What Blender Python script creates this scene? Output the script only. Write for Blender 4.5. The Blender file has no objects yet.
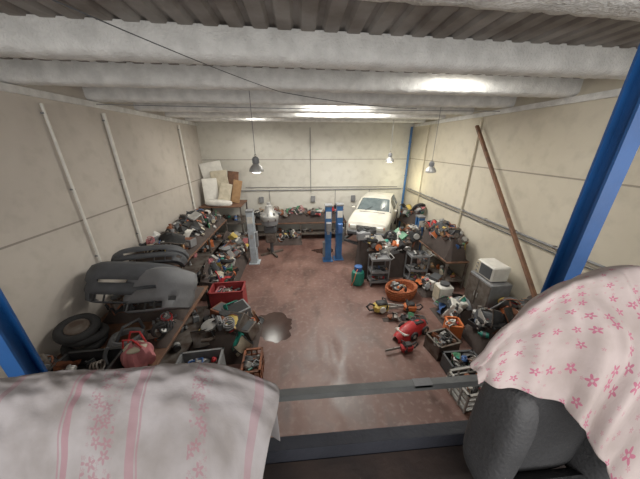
import bpy, math, random
from mathutils import Vector, Matrix, Euler, noise
R=random.Random(7)
pi=math.pi
def lin(c):
    return tuple(((x/255)/12.92 if x/255<=0.04045 else (((x/255)+0.055)/1.055)**2.4) for x in c)+(1,)
MATS={}
def mat(name,c,rough=.6,metal=0.0,var=.25,scale=6,bump=.15,c2=None,bscale=None,emit=0):
    if name in MATS: return MATS[name]
    m=bpy.data.materials.new(name); m.use_nodes=True
    nt=m.node_tree; N=nt.nodes; L=nt.links
    b=N['Principled BSDF']
    tc=N.new('ShaderNodeTexCoord')
    no=N.new('ShaderNodeTexNoise'); no.inputs['Scale'].default_value=scale; no.inputs['Detail'].default_value=6
    L.new(tc.outputs['Object'],no.inputs['Vector'])
    cr=N.new('ShaderNodeValToRGB')
    a=lin(c); d=lin(c2) if c2 else tuple(x*(1-var) for x in a[:3])+(1,)
    cr.color_ramp.elements[0].position=.35; cr.color_ramp.elements[1].position=.65
    cr.color_ramp.elements[0].color=d; cr.color_ramp.elements[1].color=a
    L.new(no.outputs['Fac'],cr.inputs['Fac']); L.new(cr.outputs['Color'],b.inputs['Base Color'])
    b.inputs['Roughness'].default_value=rough; b.inputs['Metallic'].default_value=metal
    if bump:
        n2=N.new('ShaderNodeTexNoise'); n2.inputs['Scale'].default_value=bscale or scale*5; n2.inputs['Detail'].default_value=4
        L.new(tc.outputs['Object'],n2.inputs['Vector'])
        bp=N.new('ShaderNodeBump'); bp.inputs['Strength'].default_value=bump; bp.inputs['Distance'].default_value=.02
        L.new(n2.outputs['Fac'],bp.inputs['Height']); L.new(bp.outputs['Normal'],b.inputs['Normal'])
    if emit:
        b.inputs['Emission Color'].default_value=a; b.inputs['Emission Strength'].default_value=emit
    MATS[name]=m; return m

mat('black_plastic',(42,42,44),.55); mat('dark_grey',(74,76,79),.6); mat('mid_grey',(124,125,127),.55)
mat('aluminium',(178,177,174),.45,.4); mat('steel_dirty',(114,108,102),.5,.35,c2=(76,62,54))
mat('rust',(138,82,54),.8,c2=(86,56,44)); mat('red_paint',(178,42,46),.45); mat('orange_paint',(204,108,58),.5)
mat('yellow_paint',(208,180,92),.5); mat('blue_paint_small',(62,98,155),.45); mat('green_paint',(66,128,92),.5)
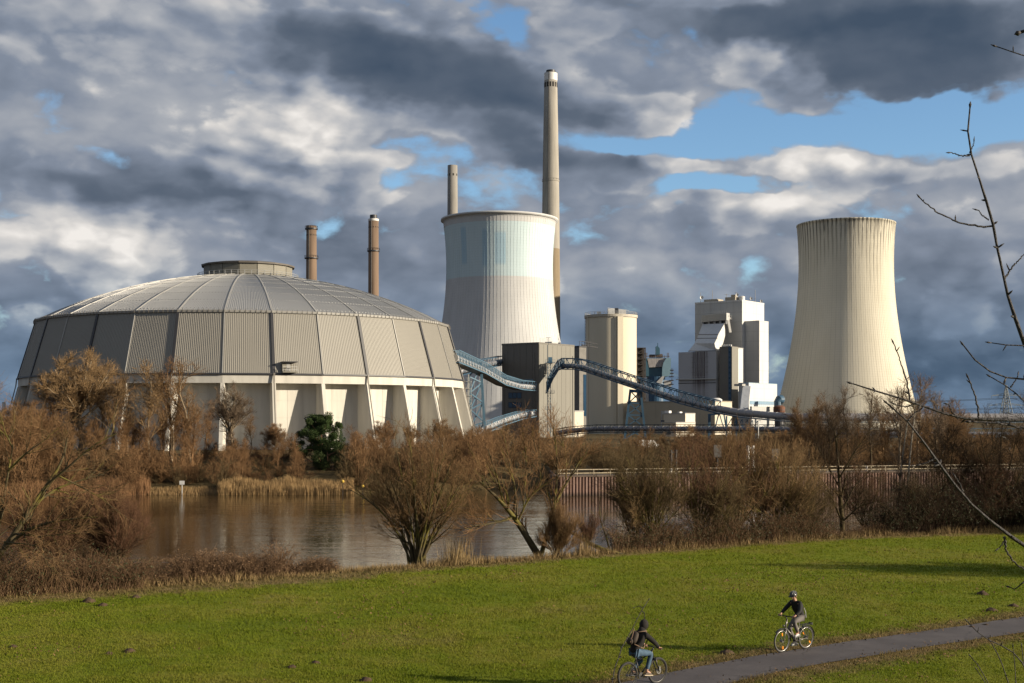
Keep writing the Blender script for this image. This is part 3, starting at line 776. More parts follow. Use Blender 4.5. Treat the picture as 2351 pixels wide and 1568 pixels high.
def stained_shell(t, b, c, g):
    z = t.sep(g)[2]
    rel = t.vm('SUBTRACT', g, (TRX, TRY, 0.0)); rx_, ry_, _ = t.sep(rel)
    ang = t.m('ARCTAN2', ry_, rx_)
    n = t.noise(t.vm('MULTIPLY', g, (1, 1, 0.3)), 0.10, 5.0, 0.6)
    col = t.ramp(n, [(0.3, (0.64, 0.595, 0.48)), (0.7, (0.72, 0.675, 0.56))])
    u = t.m('MULTIPLY', ang, 72 / (2 * math.pi))
    stripe = t.m('ABSOLUTE', t.m('SUBTRACT', t.m('FRACT', u), 0.5))
    seed = t.noise(t.comb(t.m('FLOOR', u), 3.1, 0.0), 1.7, 0.0)
    sd2 = t.noise(t.comb(ang, 0.0, 0.0), 2.1, 2.0)
    length = t.m('MULTIPLY', t.m('MULTIPLY', seed, sd2), 150.0)
    depthz = t.m('SUBTRACT', HR, z)
    fade = t.m('SUBTRACT', 1.0, t.m('DIVIDE', depthz, t.m('MAXIMUM', length, 2.0)), clamp=True)
    nn = t.noise(t.vm('MULTIPLY', g, (1.2, 1.2, 0.06)), 1.0, 4.0)
    core = t.m('MULTIPLY', t.mapr(stripe, 0.20, 0.36, 0.0, 1.0), t.mapr(nn, 0.30, 0.55))
    top = t.m('MULTIPLY', t.mapr(depthz, 0.0, 13.0, 1.0, 0.0), t.mapr(t.m('ADD', sd2, t.m('MULTIPLY', t.m('SUBTRACT', nn, 0.5), 0.5)), 0.40, 0.70))
    f = t.m('MAXIMUM', t.m('MULTIPLY', t.m('MULTIPLY', core, fade), 0.95), t.m('MULTIPLY', top, 0.7))
    col = t.mix(f, col, (0.075, 0.072, 0.068))
    thin = t.m('MULTIPLY', t.m('GREATER_THAN', stripe, 0.435), t.mapr(seed, 0.25, 0.65, 0.06, 0.42))
    col = t.mix(thin, col, (0.20, 0.18, 0.14))
    w = t.m('FRACT', t.m('MULTIPLY', z, 1 / 1.6)); line = t.m('LESS_THAN', w, 0.14)
    return t.mix(t.m('MULTIPLY', line, 0.16), col, (0.25, 0.23, 0.19))
ksc = TRY / F; HR = EYE + (960 - 519) * ksc
m_tr = mat('stained_tower_concrete', (.6, .6, .6), 0.88, var=0, spec=0.2, custom=stained_shell)
tower('cooling_tower', TRX, TRY, 106 * ksc, EYE + (960 - 607) * ksc, 0.118, HR, 0, m_tr, m_tr, 72, 'cream cooling tower with dark streaks below its rim, on the right', 0.22, 0.03)

# ------------------------------------------------------------------ chimneys
def chimney(u, v_top, y, prof, m, label, rings=(), cap=None, holes=None, ports=None):
    c = Vector(((u - UC) / F * y, y, 0)); s = y / F; H = EYE + (960 - v_top) * s
    t = thing('chimney', c, label, 'chimney', 'chimneys of the power station')
    pf = [(0, prof[-1])] if False else []
    pts = [(hw * s, EYE + (960 - v) * s) for v, hw in prof][::-1]
    pts = [(pts[0][0], 0.0)] + pts
    rt = pts[-1][0]
    b = MB(); b.lathe(pts + [(rt * 0.8, H), (rt * 0.78, H - 8)], 40, c); b.build('shaft', m, t, smooth=True)
    for v, rr, hh in rings:
        z = EYE + (960 - v) * s
        r = np.interp(z, [p[1] for p in pts], [p[0] for p in pts])
        b = MB(); b.lathe([(r - .1, z - hh), (r + rr, z - hh), (r + rr, z), (r - .1, z)], 32, c)
        ring = [c + Vector(((r + rr) * math.cos(2 * math.pi * k / 16), (r + rr) * math.sin(2 * math.pi * k / 16), z)) for k in range(16)]
        b.tube([p + Vector((0, 0, 1.1)) for p in ring], 0.08, 4, closed=True)
        for p in ring: b.bar(p, p + Vector((0, 0, 1.1)), 0.1)
        b.build('platform', m_dark if rr > .5 else m, t)
    if cap:
        v0, v1, mm = cap; z0, z1 = EYE + (960 - v1) * s, EYE + (960 - v0) * s
        r = np.interp((z0 + z1) / 2, [p[1] for p in pts], [p[0] for p in pts])
        b = MB(); b.lathe([(r + .02, z0), (r + .12, z0 + .1), (r + .12, z1), (r - .3, z1 + .15)], 40, c); b.build('cap_band', mm, t, smooth=False)
        b = MB(); b.lathe([(r * .72, z1 - 1), (r * .72, z1 + 2.2), (r * .6, z1 + 2.2), (r * .6, z1)], 24, c); b.build('flue', m_dark, t)
    if ports:
        v, n, w, h = ports; z = EYE + (960 - v) * s
        r = np.interp(z, [p[1] for p in pts], [p[0] for p in pts])
        for k in range(n):
            a = 2 * math.pi * (k + .3) / n
            bb = MB(); bb.box((r - .2, -w / 2, -h / 2), (r + .06, w / 2, h / 2))
            o = link('vent_slot', bb.mesh('vent_slot'), mat('slot_dark', (0.05, 0.045, 0.04), 0.9), t); o.matrix_local = rotz(a, (0, 0, z))
    # ladder
    b = MB(); a = -1.9
    for (r0, z0), (r1, z1) in zip(pts[:-1], pts[1:]):
        b.bar(c + Vector(((r0 + .2) * math.cos(a), (r0 + .2) * math.sin(a), z0)), c + Vector(((r1 + .2) * math.cos(a), (r1 + .2) * math.sin(a), z1)), 0.35, 0.3)
    b.build('ladder', mat('ladder_steel', (0.16, 0.15, 0.14), 0.6), t)
    return t
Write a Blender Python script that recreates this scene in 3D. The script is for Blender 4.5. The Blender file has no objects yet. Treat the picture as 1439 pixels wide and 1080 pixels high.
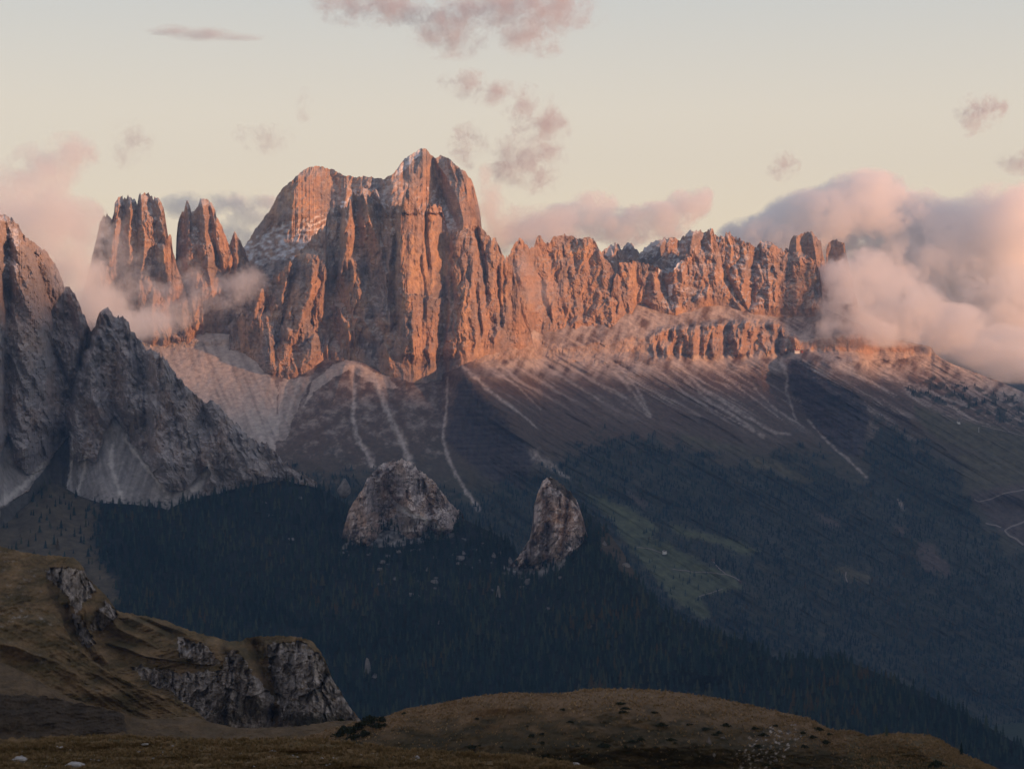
--------
Exercise description -> How many of these lines contain "file"? Write only the number.

Answer below -> 2